Minimizers that use gradients are highly developed, powerful, converge quadratically (on smooth enough functions).
The user-supplied gradient function
can of course be a parallel-gradient-estimator.
A few minimizers use "walking" gradients, among them Powell's method,
see Numerical Recipes p. 509.
So I'm confused: how do you parallelize its inner loop ?
I'd suggest scipy fmin_tnc
with a parallel-gradient-estimator, maybe using central, not one-sided, differences.
(Fwiw,
this
compares some of the scipy no-derivative optimizers on two 10-d functions; ymmv.)
I think what you want to do is use the threading capabilities built-in python.
Provided you your working function has more or less the same run-time whatever the params, it would be efficient.
Create 8 threads in a pool, run 8 instances of your function, get 8 result, run your optimisation algo to change the params with 8 results, repeat.... profit ?
If I haven't gotten wrong what you are asking, you are trying to minimize your function one parameter at the time.

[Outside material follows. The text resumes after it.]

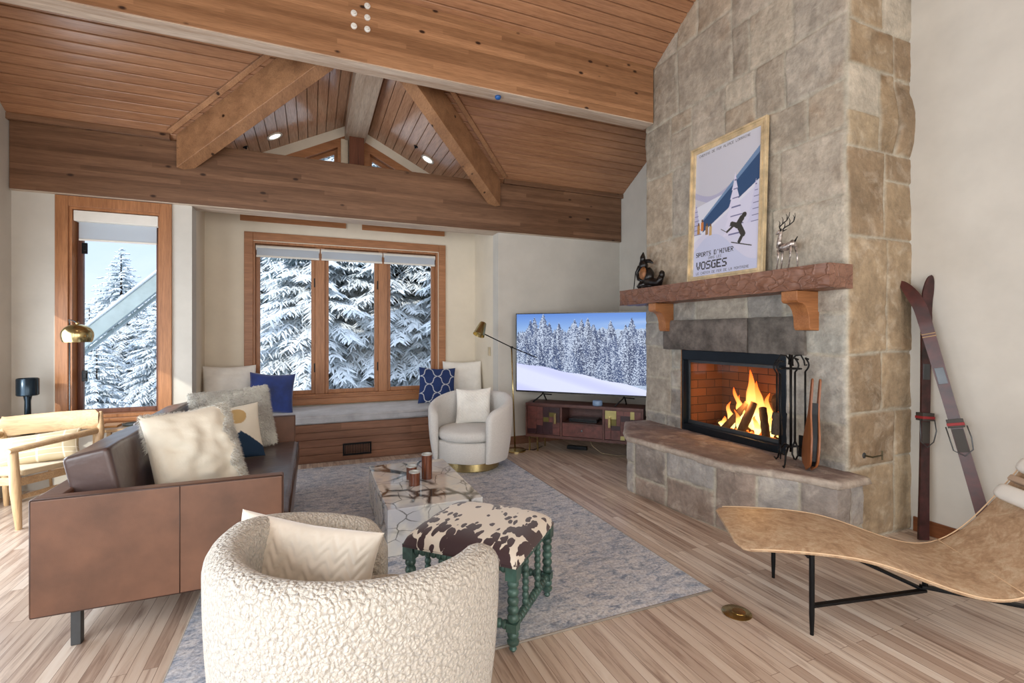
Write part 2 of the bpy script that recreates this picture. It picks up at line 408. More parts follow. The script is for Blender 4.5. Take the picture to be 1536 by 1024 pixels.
# bay shelf behind the header so the post stands on something
S('trim_6', MB().box((BX0-.04, 6.225, 3.40), (BX1+.04, 6.26, 3.50)), BEAMM)
S('trim_7', MB().box((.44, 6.26, 3.42), (.66, 6.87, 3.50)), BEAMM)
solo('sensor', MB().lathe([(.0,-.03),(.02,-.028),(.03,-.015),(.03,0)], 16, (1.68, 4.39, 3.82)), plain('blue_plastic', (.12,.35,.62), .3), 'small blue sensor under the big knotty beam', 'sensor', smooth=True)
# recessed lights
LAMPE, nt, b = newmat('lamp_diffuser', .4); b.inputs['Emission Color'].default_value = (1,.9,.75,1); b.inputs['Emission Strength'].default_value = 4
def downlight(x, y, label, side):
    nrm = Vector((-side*SD, 0, -1)).normalized(); z = zd(x)
    # normal of the slope pointing down into the room
    t = thing('recessed_light', label, 'ceiling light', (x, y, z), group='recessed lights in the dormer')
    obj('trim_ring', MB().lathe([(.095,0),(.095,.008),(.072,.012),(.066,.002)], 24, (x, y, z), nrm), WHITEP, t, smooth=True)
    obj('lens', MB().lathe([(.066,.0),(.066,.004),(0,.004)], 24, (x, y, z), nrm), LAMPE, t)
downlight(-.42, 6.5, 'recessed light in the left dormer slope', -1)
downlight(1.46, 6.5, 'recessed light in the right dormer slope', 1)
for x, y, lab, sg in ((-.74, 6.55, 'tiny dark sprinkler head in the left dormer slope', -1), (1.27, 6.35, 'tiny dark sprinkler head in the right dormer slope', 1)):
    solo('sprinkler_head', MB().lathe([(.028,0),(.026,.01),(.012,.012),(.01,.03),(0,.03)], 14, (x, y, zd(x)), (-sg*SD, 0, -1)), BLACK, lab, 'sprinkler', smooth='auto')

# ---------------------------------------------------------------- windows
def framebox(mb, x0, x1, z0, z1, w, y0, y1, wb=None):
    wb = w if wb is None else wb
    mb.box((x0,y0,z0),(x0+w,y1,z1)); mb.box((x1-w,y0,z0),(x1,y1,z1)); mb.box((x0+w,y0,z1-w),(x1-w,y1,z1)); mb.box((x0+w,y0,z0),(x1-w,y1,z0+wb))
HINGE = BLACK
w1 = S('window_1', (lambda m: (framebox(m, -2.295, -1.35, .56, 2.845, .10, 5.978, 6.0), m)[1])(MB()), TRIMZ, bevel=.004)
mb = MB(); framebox(mb, -2.20, -1.44, .66, 2.75, .03, 6.0, 6.19); obj('jamb', mb, TRIMZ, w1)
mb = MB(); framebox(mb, -2.17, -1.47, .69, 2.72, .045, 6.11, 6.16); obj('sash', mb, wood('sash_dark', (.36,.22,.17), (.52,.34,.26), 'Z', .4, 14, knots=False), w1, bevel=.004)
obj('sill', MB().box((-2.32, 5.93, .60), (-1.33, 6.05, .66)), TRIMX, w1, bevel=.005)
obj('glass_pane', MB().box((-2.13, 6.135, .73), (-1.51, 6.14, 2.68)), GLASS, w1)
for z in (1.02, 2.30): obj('hinge', MB().box((-2.13, 6.095, z), (-2.085, 6.11, z+.11)).box((-2.115, 6.085, z+.03), (-2.09, 6.10, z+.08)), HINGE, w1, bevel=.003)
FAB = plain('shade_fabric', (.90,.89,.86), .8, var=.02)
def translucent(name, col):
    m, nt, b = newmat(name, .9); tr = N(nt, 'ShaderNodeBsdfTranslucent'); tr.inputs[0].default_value = (*lin(col), 1); b.inputs['Base Color'].default_value = (*lin(col), 1)
    v = coords(nt); bump(nt, b, noisen(nt, v, 300, 2), .1, .001)
    mx = N(nt, 'ShaderNodeMixShader'); mx.inputs[0].default_value = .35
    L(nt, b.outputs[0], mx.inputs[1]); L(nt, tr.outputs[0], mx.inputs[2]); L(nt, mx.outputs[0], nt.nodes['Material Output'].inputs['Surface']); return m
SHADE = translucent('shade_translucent', (.82,.85,.88))
t = thing('roller_shade', 'white roller shade pulled a little way down the tall left window', 'blind', (-1.82, 6.05, 2.72))
obj('cassette', MB().box((-2.165, 6.01, 2.61), (-1.475, 6.10, 2.715)), FAB, t, bevel=.006)
obj('shade_cloth', MB().box((-2.14, 6.064, 2.44), (-1.50, 6.067, 2.615)), SHADE, t)
obj('bottom_rail', MB().box((-2.14, 6.058, 2.425), (-1.50, 6.073, 2.445)), FAB, t, bevel=.003)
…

you can obtain it by creating a set of function of a single argument, where for each function you freeze all the arguments except one.
Then you go on a loop optimizing each variable and updating the partial solution.

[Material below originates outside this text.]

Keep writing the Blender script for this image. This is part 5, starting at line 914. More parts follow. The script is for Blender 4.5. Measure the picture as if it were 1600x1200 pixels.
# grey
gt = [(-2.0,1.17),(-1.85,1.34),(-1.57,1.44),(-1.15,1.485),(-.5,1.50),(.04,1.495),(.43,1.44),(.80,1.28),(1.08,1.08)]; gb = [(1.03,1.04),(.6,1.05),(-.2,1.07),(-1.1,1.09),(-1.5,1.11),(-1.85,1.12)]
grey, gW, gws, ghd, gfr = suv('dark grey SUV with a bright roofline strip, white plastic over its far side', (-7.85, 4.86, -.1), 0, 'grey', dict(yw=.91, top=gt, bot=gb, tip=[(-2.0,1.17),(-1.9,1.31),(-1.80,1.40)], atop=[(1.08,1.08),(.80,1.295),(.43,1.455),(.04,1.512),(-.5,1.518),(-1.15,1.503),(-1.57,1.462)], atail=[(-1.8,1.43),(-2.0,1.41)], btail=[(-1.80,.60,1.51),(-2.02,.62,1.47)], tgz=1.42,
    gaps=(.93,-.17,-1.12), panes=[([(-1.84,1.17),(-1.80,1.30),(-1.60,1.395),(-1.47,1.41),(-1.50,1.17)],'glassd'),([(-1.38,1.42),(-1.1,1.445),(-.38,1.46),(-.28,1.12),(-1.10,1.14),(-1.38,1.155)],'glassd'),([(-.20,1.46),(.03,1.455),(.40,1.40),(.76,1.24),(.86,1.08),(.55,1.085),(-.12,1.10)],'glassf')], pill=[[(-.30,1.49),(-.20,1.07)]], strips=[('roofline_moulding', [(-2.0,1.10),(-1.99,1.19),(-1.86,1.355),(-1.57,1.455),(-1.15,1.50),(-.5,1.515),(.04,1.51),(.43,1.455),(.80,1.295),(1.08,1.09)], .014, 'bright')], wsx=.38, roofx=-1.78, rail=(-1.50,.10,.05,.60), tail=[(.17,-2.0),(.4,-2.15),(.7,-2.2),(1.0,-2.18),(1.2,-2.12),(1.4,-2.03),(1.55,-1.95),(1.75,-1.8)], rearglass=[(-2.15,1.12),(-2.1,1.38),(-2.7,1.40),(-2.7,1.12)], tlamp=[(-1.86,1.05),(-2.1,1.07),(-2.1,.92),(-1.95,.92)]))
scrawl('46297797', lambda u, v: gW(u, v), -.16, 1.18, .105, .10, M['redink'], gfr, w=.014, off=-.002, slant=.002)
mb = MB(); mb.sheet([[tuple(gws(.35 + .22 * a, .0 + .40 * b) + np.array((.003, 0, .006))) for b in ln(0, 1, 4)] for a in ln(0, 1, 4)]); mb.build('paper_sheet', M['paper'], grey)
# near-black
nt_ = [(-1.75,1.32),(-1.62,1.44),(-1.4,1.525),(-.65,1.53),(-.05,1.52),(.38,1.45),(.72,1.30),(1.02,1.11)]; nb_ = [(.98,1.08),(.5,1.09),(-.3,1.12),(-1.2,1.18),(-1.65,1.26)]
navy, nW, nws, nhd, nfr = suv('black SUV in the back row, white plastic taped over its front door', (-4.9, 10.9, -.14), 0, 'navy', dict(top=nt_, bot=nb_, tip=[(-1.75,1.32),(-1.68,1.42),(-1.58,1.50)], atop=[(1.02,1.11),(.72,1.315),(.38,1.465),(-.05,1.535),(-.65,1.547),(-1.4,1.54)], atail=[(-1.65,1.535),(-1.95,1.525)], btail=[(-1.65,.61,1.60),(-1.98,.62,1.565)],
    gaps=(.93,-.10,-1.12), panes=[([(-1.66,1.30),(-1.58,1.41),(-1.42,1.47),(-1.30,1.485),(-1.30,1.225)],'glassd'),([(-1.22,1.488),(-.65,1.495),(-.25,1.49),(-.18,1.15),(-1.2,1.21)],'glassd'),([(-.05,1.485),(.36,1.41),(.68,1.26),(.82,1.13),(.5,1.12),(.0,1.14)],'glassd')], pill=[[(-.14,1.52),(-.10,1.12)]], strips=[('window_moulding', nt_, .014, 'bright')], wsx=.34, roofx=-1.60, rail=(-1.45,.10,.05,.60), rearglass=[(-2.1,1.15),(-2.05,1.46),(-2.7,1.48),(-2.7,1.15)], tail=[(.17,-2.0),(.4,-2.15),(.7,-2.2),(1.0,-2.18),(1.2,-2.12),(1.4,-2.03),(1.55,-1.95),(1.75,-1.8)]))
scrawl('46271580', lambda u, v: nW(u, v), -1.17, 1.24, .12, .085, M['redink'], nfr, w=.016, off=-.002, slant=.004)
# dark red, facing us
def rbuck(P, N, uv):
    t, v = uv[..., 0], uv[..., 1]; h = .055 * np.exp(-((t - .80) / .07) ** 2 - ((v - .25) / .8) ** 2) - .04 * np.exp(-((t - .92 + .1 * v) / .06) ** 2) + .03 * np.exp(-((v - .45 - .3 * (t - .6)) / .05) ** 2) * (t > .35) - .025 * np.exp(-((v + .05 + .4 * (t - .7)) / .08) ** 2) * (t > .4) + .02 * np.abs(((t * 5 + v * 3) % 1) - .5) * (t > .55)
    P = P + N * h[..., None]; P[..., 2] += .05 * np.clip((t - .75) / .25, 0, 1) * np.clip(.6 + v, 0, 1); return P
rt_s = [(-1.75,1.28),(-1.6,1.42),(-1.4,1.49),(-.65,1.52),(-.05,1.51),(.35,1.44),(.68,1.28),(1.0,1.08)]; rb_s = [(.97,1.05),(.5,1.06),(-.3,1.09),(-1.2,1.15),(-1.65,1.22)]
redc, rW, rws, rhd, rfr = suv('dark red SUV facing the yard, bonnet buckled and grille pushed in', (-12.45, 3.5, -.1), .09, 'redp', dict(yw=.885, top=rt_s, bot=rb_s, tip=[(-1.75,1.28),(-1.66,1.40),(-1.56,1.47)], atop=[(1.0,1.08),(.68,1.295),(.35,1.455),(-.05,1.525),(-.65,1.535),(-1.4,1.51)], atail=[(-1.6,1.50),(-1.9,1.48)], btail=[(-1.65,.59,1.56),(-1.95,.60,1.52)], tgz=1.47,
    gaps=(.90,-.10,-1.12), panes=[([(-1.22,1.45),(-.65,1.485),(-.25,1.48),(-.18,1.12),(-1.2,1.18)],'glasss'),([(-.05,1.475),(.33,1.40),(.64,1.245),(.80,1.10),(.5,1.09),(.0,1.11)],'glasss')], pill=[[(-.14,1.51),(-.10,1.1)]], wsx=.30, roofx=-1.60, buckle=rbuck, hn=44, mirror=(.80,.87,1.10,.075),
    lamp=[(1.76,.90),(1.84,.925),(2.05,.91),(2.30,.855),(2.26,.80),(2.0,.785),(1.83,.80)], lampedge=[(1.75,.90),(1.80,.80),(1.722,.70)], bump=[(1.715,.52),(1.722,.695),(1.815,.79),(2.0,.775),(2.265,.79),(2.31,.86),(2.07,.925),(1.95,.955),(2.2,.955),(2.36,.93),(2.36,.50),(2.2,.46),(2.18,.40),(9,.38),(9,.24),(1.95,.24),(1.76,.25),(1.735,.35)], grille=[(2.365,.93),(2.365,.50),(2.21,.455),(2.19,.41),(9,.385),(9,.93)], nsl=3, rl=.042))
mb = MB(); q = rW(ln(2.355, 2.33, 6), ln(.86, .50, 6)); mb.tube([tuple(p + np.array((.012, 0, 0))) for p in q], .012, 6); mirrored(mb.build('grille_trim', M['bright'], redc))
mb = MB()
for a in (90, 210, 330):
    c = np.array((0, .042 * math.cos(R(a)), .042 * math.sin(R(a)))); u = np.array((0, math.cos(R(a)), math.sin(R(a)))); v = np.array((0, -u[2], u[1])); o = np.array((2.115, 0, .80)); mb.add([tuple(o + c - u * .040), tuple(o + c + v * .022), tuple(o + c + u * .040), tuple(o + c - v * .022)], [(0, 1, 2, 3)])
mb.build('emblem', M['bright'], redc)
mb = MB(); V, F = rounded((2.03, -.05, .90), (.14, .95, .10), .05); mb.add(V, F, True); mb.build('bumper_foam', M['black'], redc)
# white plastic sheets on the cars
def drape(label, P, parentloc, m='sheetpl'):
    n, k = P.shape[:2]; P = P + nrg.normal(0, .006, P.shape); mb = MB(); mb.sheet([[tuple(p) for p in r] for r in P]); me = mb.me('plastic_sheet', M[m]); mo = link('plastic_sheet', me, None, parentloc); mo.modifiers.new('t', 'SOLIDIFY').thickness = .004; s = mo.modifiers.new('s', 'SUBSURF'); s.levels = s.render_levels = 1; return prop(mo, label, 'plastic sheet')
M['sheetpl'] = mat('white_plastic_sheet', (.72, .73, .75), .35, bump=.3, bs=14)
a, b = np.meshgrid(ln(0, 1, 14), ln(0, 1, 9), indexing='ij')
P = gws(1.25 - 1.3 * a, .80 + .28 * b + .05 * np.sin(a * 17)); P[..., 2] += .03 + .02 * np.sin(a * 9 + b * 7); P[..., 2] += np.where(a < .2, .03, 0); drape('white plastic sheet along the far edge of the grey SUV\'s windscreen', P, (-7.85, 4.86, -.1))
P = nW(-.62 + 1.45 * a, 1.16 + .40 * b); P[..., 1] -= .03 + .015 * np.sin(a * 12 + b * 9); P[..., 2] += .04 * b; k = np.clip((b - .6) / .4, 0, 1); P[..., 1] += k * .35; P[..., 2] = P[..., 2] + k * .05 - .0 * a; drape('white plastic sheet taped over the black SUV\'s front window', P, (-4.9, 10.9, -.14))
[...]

This method can speed up by a great deal function of many parameters where the energy landscape is not too complex (the dependency between the parameters is not too strong).
given a function
energy(*args) -> value
you create the guess and the function:
guess = [1,1,1,1]
funcs = [ lambda x,i=i: energy( guess[:i]+[x]+guess[i+1:] ) for i in range(len(guess)) ]
than you put them in a while cycle for the optimization
while convergence_condition:
for func in funcs:
optimize fot func
update the guess
check for convergence
This is a very simple yet effective method of simplify your minimization task. I can't really recall how this method is called, but A close look to the wikipedia entry on minimization should do the trick.
You could do parallel at two parts: 1) parallel the calculation of single iteration or 2) parallel start N initial guessing.
On 2) you need a job controller to control the N initial guess discovery threads.
Please add an extra output on your program: "lower bound" that indicates the output values of current input parameter's decents wont lower than this lower bound.
The initial N guessing thread can compete with each other; if any one thread's lower bound is higher than existing thread's current value, then this thread can be dropped by your job controller.
Parallelizing local optimizers is intrinsically limited: they start from a single initial point and try to work downhill, so later points depend on the values of previous evaluations. Nevertheless there are some avenues where a modest amount of parallelization can be added.
As another answer points out, if you need to evaluate your derivative using a finite-difference method, preferably with an adaptive step size, this may require many function evaluations, but the derivative with respect to each variable may be independent; you could maybe get a speedup by a factor of twice the number of dimensions of your problem. If you've got more processors than you know what to do with, you can use higher-order-accurate gradient formulae that require more (parallel) evaluations.
Some algorithms, at certain stages, use finite differences to estimate the Hessian matrix; this requires about half the square of the number of dimensions of your matrix, and all can be done in parallel.
Some algorithms may also be able to use more parallelism at a modest algorithmic cost. For example, quasi-Newton methods try to build an approximation of the Hessian matrix, often updating this by evaluating a gradient. They then take a step towards the minimum and evaluate a new gradient to update the Hessian. If you've got enough processors so that evaluating a Hessian is as fast as evaluating the function once, you could probably improve these by evaluating the Hessian at every step.
As far as implementations go, I'm afraid you're somewhat out of luck. There are a number of clever and/or well-tested implementations out there, but they're all, as far as I know, single-threaded. Your best bet is to use an algorithm that requires a gradient and compute your own in parallel. It's not that hard to write an adaptive one that runs in parallel and chooses sensible step sizes for its numerical derivatives.